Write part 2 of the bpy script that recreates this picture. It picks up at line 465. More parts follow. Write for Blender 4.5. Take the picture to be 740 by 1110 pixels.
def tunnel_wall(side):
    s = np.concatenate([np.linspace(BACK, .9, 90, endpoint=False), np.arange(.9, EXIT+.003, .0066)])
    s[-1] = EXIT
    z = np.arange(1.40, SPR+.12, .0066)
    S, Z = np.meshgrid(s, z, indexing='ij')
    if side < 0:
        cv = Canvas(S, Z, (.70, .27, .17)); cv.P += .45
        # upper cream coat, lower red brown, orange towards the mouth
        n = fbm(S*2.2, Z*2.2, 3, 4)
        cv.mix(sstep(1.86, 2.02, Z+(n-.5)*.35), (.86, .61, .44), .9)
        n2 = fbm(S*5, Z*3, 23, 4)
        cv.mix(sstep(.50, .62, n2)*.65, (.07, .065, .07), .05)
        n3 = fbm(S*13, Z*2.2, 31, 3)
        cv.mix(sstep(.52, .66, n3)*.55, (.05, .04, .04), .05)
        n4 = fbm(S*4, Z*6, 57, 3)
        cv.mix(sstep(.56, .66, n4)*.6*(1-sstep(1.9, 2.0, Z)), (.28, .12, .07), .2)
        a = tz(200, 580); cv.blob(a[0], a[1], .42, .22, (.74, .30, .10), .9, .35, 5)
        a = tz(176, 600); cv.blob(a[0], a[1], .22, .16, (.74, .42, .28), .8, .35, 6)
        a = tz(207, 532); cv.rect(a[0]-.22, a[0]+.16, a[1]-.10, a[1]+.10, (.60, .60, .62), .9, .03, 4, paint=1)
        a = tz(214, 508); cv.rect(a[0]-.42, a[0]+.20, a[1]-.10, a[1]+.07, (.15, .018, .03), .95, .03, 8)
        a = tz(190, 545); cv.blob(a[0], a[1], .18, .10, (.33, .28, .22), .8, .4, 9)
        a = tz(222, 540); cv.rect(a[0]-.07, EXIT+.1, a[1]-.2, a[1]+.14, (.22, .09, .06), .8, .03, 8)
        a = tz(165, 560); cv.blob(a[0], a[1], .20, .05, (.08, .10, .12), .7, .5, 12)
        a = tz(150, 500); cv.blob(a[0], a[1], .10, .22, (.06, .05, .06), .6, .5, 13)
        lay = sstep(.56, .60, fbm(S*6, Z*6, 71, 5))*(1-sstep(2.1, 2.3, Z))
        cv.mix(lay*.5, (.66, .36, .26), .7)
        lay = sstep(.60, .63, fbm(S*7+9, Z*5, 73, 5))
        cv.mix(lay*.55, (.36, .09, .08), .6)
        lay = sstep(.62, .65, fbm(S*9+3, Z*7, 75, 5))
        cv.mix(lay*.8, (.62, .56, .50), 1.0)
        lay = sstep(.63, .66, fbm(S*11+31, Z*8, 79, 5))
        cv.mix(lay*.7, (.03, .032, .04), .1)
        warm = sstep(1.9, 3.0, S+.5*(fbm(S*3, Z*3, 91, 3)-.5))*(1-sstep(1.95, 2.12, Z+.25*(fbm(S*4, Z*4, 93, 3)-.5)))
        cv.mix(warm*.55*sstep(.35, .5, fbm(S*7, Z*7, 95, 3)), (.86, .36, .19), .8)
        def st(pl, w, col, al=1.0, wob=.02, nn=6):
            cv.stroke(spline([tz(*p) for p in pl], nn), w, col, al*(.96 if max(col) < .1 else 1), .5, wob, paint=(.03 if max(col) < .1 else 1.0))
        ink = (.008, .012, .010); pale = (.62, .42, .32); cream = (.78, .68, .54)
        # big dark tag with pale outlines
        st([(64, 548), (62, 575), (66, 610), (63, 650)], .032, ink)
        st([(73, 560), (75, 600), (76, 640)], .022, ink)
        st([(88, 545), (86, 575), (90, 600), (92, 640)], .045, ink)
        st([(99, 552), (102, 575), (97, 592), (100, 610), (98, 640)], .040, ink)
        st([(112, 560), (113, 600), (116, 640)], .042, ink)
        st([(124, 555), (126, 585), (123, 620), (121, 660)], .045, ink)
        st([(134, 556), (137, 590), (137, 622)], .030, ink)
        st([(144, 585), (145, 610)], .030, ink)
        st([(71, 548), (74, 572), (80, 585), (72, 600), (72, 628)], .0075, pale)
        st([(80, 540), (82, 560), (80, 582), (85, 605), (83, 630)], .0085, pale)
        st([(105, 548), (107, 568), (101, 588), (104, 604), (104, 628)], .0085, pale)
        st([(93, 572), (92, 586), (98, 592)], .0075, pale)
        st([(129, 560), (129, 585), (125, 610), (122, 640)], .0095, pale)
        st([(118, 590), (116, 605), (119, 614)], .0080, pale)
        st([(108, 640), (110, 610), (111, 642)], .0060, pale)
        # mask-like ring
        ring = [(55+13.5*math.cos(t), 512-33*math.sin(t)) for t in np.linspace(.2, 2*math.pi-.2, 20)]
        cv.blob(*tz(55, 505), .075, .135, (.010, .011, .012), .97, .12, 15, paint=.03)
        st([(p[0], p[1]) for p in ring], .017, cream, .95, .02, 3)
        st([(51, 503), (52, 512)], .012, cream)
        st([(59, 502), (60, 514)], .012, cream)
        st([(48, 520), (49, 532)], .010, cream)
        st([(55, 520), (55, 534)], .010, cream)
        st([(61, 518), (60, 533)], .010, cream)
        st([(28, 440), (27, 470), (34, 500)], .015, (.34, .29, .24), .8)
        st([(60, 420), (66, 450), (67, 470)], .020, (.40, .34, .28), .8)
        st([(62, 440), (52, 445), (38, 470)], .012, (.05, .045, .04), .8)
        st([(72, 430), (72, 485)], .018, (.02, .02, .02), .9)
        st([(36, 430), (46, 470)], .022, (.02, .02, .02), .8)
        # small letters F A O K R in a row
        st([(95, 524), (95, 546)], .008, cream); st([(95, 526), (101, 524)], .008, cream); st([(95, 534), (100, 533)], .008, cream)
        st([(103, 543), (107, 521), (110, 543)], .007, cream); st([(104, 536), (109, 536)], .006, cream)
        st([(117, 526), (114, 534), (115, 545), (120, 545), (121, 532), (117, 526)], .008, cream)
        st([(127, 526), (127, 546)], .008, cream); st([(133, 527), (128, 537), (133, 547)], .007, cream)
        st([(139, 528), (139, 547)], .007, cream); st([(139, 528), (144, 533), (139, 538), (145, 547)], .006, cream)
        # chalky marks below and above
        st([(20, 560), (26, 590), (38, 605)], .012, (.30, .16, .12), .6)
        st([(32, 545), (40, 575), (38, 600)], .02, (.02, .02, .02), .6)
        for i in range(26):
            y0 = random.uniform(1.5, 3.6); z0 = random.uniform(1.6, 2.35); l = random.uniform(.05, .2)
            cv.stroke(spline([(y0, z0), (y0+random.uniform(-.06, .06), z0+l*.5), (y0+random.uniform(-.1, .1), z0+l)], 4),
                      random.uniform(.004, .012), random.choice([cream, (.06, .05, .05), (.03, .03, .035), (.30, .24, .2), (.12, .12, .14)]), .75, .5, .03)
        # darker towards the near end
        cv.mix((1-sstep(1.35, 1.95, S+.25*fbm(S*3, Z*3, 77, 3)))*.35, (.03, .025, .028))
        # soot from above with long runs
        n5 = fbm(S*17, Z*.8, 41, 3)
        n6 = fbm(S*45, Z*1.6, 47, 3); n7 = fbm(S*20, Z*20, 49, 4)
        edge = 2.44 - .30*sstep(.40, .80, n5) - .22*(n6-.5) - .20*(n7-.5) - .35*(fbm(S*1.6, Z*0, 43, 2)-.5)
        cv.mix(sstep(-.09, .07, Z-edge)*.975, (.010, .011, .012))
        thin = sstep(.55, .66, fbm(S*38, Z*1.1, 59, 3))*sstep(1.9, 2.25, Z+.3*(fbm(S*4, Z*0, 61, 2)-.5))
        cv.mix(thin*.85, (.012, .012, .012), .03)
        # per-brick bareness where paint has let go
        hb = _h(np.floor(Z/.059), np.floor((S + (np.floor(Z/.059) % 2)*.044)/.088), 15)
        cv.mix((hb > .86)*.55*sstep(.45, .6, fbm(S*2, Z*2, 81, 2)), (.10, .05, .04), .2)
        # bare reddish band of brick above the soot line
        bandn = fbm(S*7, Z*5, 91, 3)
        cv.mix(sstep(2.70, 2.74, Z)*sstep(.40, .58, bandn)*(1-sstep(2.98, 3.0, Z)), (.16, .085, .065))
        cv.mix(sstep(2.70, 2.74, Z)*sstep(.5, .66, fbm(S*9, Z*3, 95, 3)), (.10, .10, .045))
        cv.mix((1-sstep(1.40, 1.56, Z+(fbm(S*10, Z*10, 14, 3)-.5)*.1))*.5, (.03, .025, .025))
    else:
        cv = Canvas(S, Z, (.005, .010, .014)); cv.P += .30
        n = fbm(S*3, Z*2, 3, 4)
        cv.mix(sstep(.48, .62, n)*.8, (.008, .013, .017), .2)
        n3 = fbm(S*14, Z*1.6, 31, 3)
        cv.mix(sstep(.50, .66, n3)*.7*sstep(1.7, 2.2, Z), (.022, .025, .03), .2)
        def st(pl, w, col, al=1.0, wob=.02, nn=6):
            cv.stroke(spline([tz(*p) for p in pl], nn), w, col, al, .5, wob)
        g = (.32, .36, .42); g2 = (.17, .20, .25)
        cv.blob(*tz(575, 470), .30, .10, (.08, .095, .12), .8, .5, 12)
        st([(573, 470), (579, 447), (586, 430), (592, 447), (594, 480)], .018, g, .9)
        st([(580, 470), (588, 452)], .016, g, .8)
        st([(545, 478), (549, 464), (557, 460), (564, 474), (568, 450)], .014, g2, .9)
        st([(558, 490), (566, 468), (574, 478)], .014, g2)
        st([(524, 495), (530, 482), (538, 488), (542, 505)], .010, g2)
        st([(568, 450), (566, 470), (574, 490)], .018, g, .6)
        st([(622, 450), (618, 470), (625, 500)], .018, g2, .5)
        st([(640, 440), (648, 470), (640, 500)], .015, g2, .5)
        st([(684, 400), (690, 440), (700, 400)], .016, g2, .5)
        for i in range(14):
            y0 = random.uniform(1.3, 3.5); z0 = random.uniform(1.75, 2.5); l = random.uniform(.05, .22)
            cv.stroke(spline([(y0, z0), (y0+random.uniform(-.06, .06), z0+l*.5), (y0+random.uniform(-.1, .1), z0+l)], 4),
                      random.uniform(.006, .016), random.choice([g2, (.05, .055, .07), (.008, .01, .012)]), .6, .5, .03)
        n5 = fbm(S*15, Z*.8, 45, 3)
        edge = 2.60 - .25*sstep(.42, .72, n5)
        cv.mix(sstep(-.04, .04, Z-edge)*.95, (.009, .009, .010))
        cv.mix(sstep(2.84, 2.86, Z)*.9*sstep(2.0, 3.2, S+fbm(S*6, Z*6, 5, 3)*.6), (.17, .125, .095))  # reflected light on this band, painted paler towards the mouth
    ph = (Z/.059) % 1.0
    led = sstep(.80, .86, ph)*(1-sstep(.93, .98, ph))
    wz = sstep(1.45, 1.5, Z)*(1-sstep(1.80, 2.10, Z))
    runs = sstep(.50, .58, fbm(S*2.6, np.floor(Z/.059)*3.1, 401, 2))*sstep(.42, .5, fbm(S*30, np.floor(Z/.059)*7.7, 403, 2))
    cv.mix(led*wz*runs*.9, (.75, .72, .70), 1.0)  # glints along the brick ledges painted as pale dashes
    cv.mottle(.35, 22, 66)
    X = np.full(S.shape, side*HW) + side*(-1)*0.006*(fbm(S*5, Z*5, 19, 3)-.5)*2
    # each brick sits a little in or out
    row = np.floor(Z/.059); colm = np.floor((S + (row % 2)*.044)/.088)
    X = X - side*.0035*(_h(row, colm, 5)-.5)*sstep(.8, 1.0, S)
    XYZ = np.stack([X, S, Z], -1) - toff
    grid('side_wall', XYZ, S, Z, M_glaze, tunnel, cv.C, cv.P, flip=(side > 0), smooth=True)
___
_Your objective_: Go through the material and copy out every line with "side" in it.

_Correct result_:
def tunnel_wall(side):
    if side < 0:
    X = np.full(S.shape, side*HW) + side*(-1)*0.006*(fbm(S*5, Z*5, 19, 3)-.5)*2
    X = X - side*.0035*(_h(row, colm, 5)-.5)*sstep(.8, 1.0, S)
    grid('side_wall', XYZ, S, Z, M_glaze, tunnel, cv.C, cv.P, flip=(side > 0), smooth=True)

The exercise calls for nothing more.